SOLUÇÃO DO CASO CONCRETO
- Não se desconhece a orientação fixada pelo STJ, no julgamento dos Recursos Repetitivos relacionados com o Tema 1.076/STJ, na sessão da Corte Especial realizada em 16.3.2022.
- A tese repetitiva, como dito anteriormente, é inaplicável ao caso dos autos, porque os precedentes julgados no rito dos Recursos Repetitivos não examinaram situação fática semelhante à debatida nestes autos, onde ficou evidenciado erro judiciário como fator preponderante da reação da recorrente. Isso em virtude de que a intenção da Fazenda Pública era obter a simples intimação da parte contrária para, a partir de sua manifestação, viabilizar a extinção do feito, sem que fosse promovida a sua citação e/ou realizada a penhora de bens e, portanto, sem que se contratasse advogado.
- No sentido de igualmente afastar a aplicação do Tema 1.076/STJ em situação jurídica distinta da analisada no julgamento do Recurso Repetitivo: AgInt no AgInt no AREsp 1.967.127/RJ, Rel. Ministro Gurgel de Faria, DJe de 1º.8.2022.
- Em conclusão, tem-se que não está em discussão a utilização do juízo equitativo, pois o debate não gira em torno do art. 85, § 8º, do CPC.

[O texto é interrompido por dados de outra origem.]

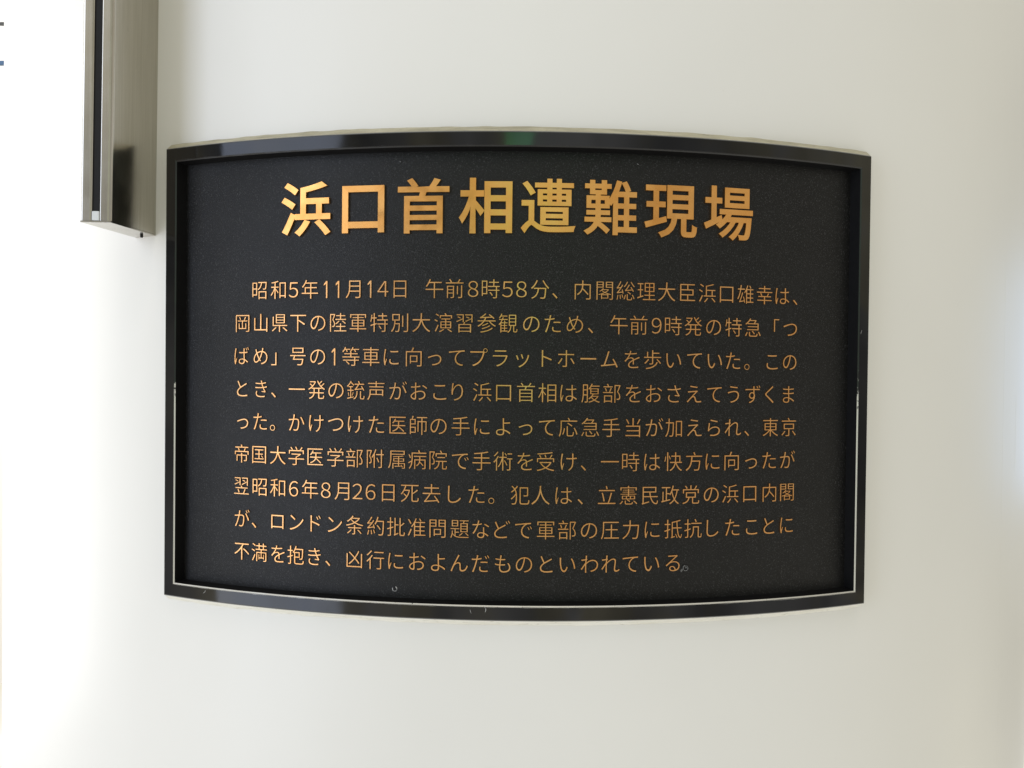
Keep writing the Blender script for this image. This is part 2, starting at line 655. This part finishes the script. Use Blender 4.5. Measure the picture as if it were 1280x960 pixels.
LINES = [
    ("昭和5年11月14日午前8時58分、内閣総理大臣浜口雄幸は、", 0.0472, [-294, -270, -251, -231, -212, -198, -180, -161, -146, -127, -89, -67, -47, -28, -10, 5, 25, 41, 71, 95, 118, 141, 164, 188, 211, 234, 257, 281, 304, 321]),
    ("岡山県下の陸軍特別大演習参観のため、午前9時発の特急「つ", 0.0287, [-316, -292, -268, -245, -221, -197, -174, -150, -127, -103, -79, -56, -32, -9, 16, 39, 63, 80, 111, 133, 153, 172, 195, 219, 243, 267, 297, 315]),
    ("ばめ」号の1等車に向ってプラットホームを歩いていた。この", 0.0100, [-317, -292, -275, -245, -221, -202, -182, -159, -136, -111, -88, -64, -40, -17, 7, 33, 54, 78, 101, 126, 149, 173, 197, 221, 243, 260, 292, 315]),
    ("とき、一発の銃声がおこり浜口首相は腹部をおさえてうずくま", -0.0086, [-316, -291, -275, -246, -222, -199, -176, -153, -128, -105, -82, -63, -36, -13, 11, 34, 57, 81, 104, 128, 151, 174, 197, 221, 244, 268, 289, 314]),
    ("った。かけつけた医師の手によって応急手当が加えられ、東京", -0.0272, [-315, -292, -276, -246, -222, -199, -176, -152, -128, -105, -83, -59, -36, -13, 11, 34, 57, 81, 104, 128, 152, 174, 198, 221, 244, 261, 291, 315]),
    ("帝国大学医学部附属病院で手術を受け、一時は快方に向ったが", -0.0459, [-316, -293, -269, -246, -223, -199, -177, -153, -129, -106, -83, -59, -36, -13, 11, 33, 58, 74, 103, 126, 150, 174, 198, 220, 243, 267, 290, 314]),
    ("翌昭和6年8月26日死去した。犯人は、立憲民政党の浜口内閣", -0.0642, [-316, -292, -269, -249, -229, -210, -191, -173, -158, -138, -114, -90, -65, -41, -25, 6, 28, 53, 71, 100, 124, 148, 171, 195, 219, 242, 266, 291, 314]),
    ("が、ロンドン条約批准問題などで軍部の圧力に抵抗したことに", -0.0830, [-315, -299, -269, -245, -222, -199, -176, -152, -129, -106, -83, -59, -36, -13, 10, 34, 57, 81, 104, 127, 151, 175, 198, 221, 245, 269, 291, 314]),
    ("不満を抱き、凶行におよんだものといわれている。", -0.1016, [-315, -292, -268, -246, -223, -207, -176, -152, -129, -105, -82, -59, -36, -12, 11, 35, 58, 82, 105, 127, 151, 175, 190]),
]
for text, zc, ths in LINES:
    bm = bmesh.new()
    for k, (ch, t) in enumerate(zip(text, ths)):
        last = text.endswith("る。") and k == len(text) - 1
        if ch == "1":
            put_one(bm, t / 1000.0, zc, 0.0100)
        elif ch in FULL:
            put(bm, FULL[ch], t / 1000.0, zc, 0.0102, 0.95, -0.011, 0.0009)
        else:
            put(bm, ch, t / 1000.0, zc, 0.0100, 0.97, -0.011, 0.0009, 1 if last else 0)
    obj("text_line", bm, [M_gold2, M_scuff], plaque)

# scuffed patch beside the last full stop
bm = bmesh.new()
for cx, cz, a, bq, rot in ((0.1865, -0.1056, 0.0017, 0.0007, 0.95), (0.1915, -0.1042, 0.0009, 0.0008, 0.2)):
    ctr = bm.verts.new(cyl(cx, cz, RP + 0.00012))
    n = 26
    ringv = []
    for k in range(n):
        an = 2 * math.pi * k / n
        q = 1 + 0.35 * noise.noise(Vector((math.cos(an) * 2, math.sin(an) * 2, cx * 60)))
        x, y = a * q * math.cos(an), bq * q * math.sin(an)
        ringv.append(bm.verts.new(cyl(cx + (x * math.cos(rot) - y * math.sin(rot)) / RP,
                                      cz + x * math.sin(rot) + y * math.cos(rot), RP - 0.00002)))
    for k in range(n):
        bm.faces.new((ctr, ringv[k], ringv[(k + 1) % n]))
obj("scuff_mark", bm, M_scuff, plaque)


# scratches through the lacquer of the frame
def scratch(pts, w, parent):
    bm = bmesh.new()
    n = 14
    prev = None
    for i in range(n + 1):
        t = i / n
        k = t * (len(pts) - 1)
        j = min(int(k), len(pts) - 2)
        fr = k - j
        th = pts[j][0] * (1 - fr) + pts[j + 1][0] * fr
        z = pts[j][1] * (1 - fr) + pts[j + 1][1] * fr
        dx, dz = (pts[j + 1][0] - pts[j][0]) * RF, pts[j + 1][1] - pts[j][1]
        L = math.hypot(dx, dz) or 1
        ww = w * (0.25 + math.sin(math.pi * t)) * (0.7 + 0.6 * random.random())
        nx, nzz = -dz / L * ww, dx / L * ww
        row = [bm.verts.new(cyl(th - nx / RF, z - nzz, RF + 0.00003)),
               bm.verts.new(cyl(th, z, RF + 0.00010)),
               bm.verts.new(cyl(th + nx / RF, z + nzz, RF + 0.00003))]
        if prev:
            for q in range(2):
                bm.faces.new((prev[q], prev[q + 1], row[q + 1], row[q]))
        prev = row
    return obj("scratch", bm, M_scratch, parent)


scratch([(-0.0315, -0.1228), (-0.0290, -0.1236), (-0.0288, -0.1250), (-0.0298, -0.1262)], 0.00017, frame)
scratch([(-0.0455, -0.1243), (-0.0450, -0.1258), (-0.0440, -0.1268)], 0.00010, frame)
scratch([(-0.3535, -0.1240), (-0.3545, -0.1252), (-0.3570, -0.1262)], 0.00013, frame)
scratch([(0.4025, 0.0265), (0.4035, 0.0285), (0.4045, 0.0292)], 0.00009, frame)

# ------------------------------------------------------------------ steel guide rail fixed to the column
ZB = 0.0825
rail = thing("guide_rail", "narrow brushed steel rail with a dark slot, upright beside the plaque's upper left corner",
             "metal rail", (-0.2295, -0.470, ZB))
W = 0.0167
ax = Vector((0.0167, 0.0007, 0)).normalized()          # along the front face
ay = Vector((0.0054, 0.0452, 0)).normalized()          # from the front to the column
orig = Vector((-0.2404, -0.4952, 0))
LEAN = 0.0100
ZT = 1.6


def plan(x, y, z):
    p = orig + ax * x + ay * y
    return Vector((p.x + LEAN * (z - ZB), p.y, z))


def extrude_plan(pts, z0, z1):
    bm = bmesh.new()
    a = [bm.verts.new(plan(x, y, z0)) for x, y in pts]
    b2 = [bm.verts.new(plan(x, y, z1)) for x, y in pts]
    n = len(pts)
    for i in range(n):
        bm.faces.new((a[i], a[(i + 1) % n], b2[(i + 1) % n], b2[i]))
    bm.faces.new(a[::-1])
    bm.faces.new(b2)
    bmesh.ops.recalc_face_normals(bm, faces=bm.faces[:])
    return bm


def round_corner(p, q, r_, rad, n=4):
    p, q, r_ = Vector(p), Vector(q), Vector(r_)
    a = q + (p - q).normalized() * rad
    c = q + (r_ - q).normalized() * rad
    return [tuple(a.lerp(q, t).lerp(q.lerp(c, t), t)) for t in [i / n for i in range(n + 1)]]


FL, SL = 0.0061, 0.0043
base = [(0, 0.0550), (0, 0), (FL, 0), (FL, 0.012), (FL + SL, 0.012), (FL + SL, 0), (W, 0), (W, 0.0470)]
prof = []
rads = {1: 0.0013, 2: 0.0010, 5: 0.0007, 6: 0.0020}
for i, p in enumerate(base):
    if i in rads:
        prof += round_corner(base[i - 1], p, base[(i + 1) % len(base)], rads[i])
    else:
        prof.append(p)
obj("housing", extrude_plan(prof, ZB + 0.0009, ZT), M_steel, rail)
obj("slot_lining", extrude_plan([(FL + 0.00015, 0.0011), (FL + SL - 0.00015, 0.0011), (FL + SL - 0.00015, 0.0118),
                                 (FL + 0.00015, 0.0118)], ZB + 0.0066, ZT - 0.002), M_rubber, rail)
obj("end_cap", extrude_plan([(0.0001, 0.0548), (0.0001, 0.0001), (W - 0.0001, 0.0001), (W - 0.0001, 0.0468)], ZB,
                            ZB + 0.0008), M_steel, rail)
bm = extrude_plan([(FL + 0.0002, -0.0001), (FL + SL - 0.0002, -0.0001), (FL + SL - 0.0002, 0.009), (FL + 0.0002, 0.009)],
                  ZB + 0.0010, ZB + 0.0062)
bmesh.ops.bevel(bm, geom=bm.edges[:], offset=0.0005, segments=2, affect='EDGES', profile=0.6)
obj("end_stop", bm, M_stop, rail)
bm = bmesh.new()
n = 16
sc = plan(W * 0.62, 0.0415, ZB)
rr = [[bm.verts.new(sc + Vector((q * math.cos(2 * math.pi * k / n), q * math.sin(2 * math.pi * k / n), h))) for k in range(n)]
      for q, h in ((0.0009, 0.0003), (0.0009, -0.0012), (0.0006, -0.0017))]
for a, b2 in zip(rr, rr[1:]):
    for k in range(n):
        bm.faces.new((a[k], b2[k], b2[(k + 1) % n], a[(k + 1) % n]))
bm.faces.new(rr[-1])
obj("screw", bm, M_rubber, rail)


# ------------------------------------------------------------------ wall seen past the column's left edge
def box(bm, x0, x1, y0, y1, z0, z1):
    vs_ = [bm.verts.new((x, y, z)) for x in (x0, x1) for y in (y0, y1) for z in (z0, z1)]
    for f in ((0, 1, 3, 2), (4, 6, 7, 5), (0, 4, 5, 1), (2, 3, 7, 6), (0, 2, 6, 4), (1, 5, 7, 3)):
        bm.faces.new([vs_[i] for i in f])
    bmesh.ops.recalc_face_normals(bm, faces=bm.faces[:])


wall = thing("wall", "cream wall with dark trim lines, a sliver left of the white column", "wall", (0, 2.7, Z0))
bm = bmesh.new()
box(bm, -4.5, 4.5, 2.6, 2.8, Z0, 2.4)
obj("wall_panel", bm, M_wall, wall)
bm = bmesh.new()
box(bm, -4.49, 4.49, 2.59, 2.599, 1.449, 1.461)
obj("trim_strip", bm, M_trim, wall)
bm = bmesh.new()
box(bm, -4.49, 4.49, 2.585, 2.599, 1.281, 1.297)
obj("trim_strip", bm, M_blue, wall)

- Consequentemente, ressalvado aqui que não se está a definir tese genérica, mas solução restrita à lide sob análise, diante de sua singularidade, tem-se que o acórdão hostilizado fixou honorários advocatícios com base nos parâmetros do art. 85, §§ 3º e 5º, do CPC, definindo, corretamente, que o valor do proveito econômico deve ser considerado, à luz das peculiaridades do caso concreto (intenção da Fazenda Pública de promover a extinção do feito antes mesmo da citação da parte executada, bem como indução da exequente a erro, erro esse imputável ao Judiciário, o qual ensejou a indevida penhora eletrônica de dinheiro), como o montante equivalente ao da penhora realizada.
- Recurso Especial não provido.
(REsp n. 1.914.062/RJ, relator Ministro Herman Benjamin, Segunda Turma, julgado em 9/11/2023, DJe de 12/7/2024.)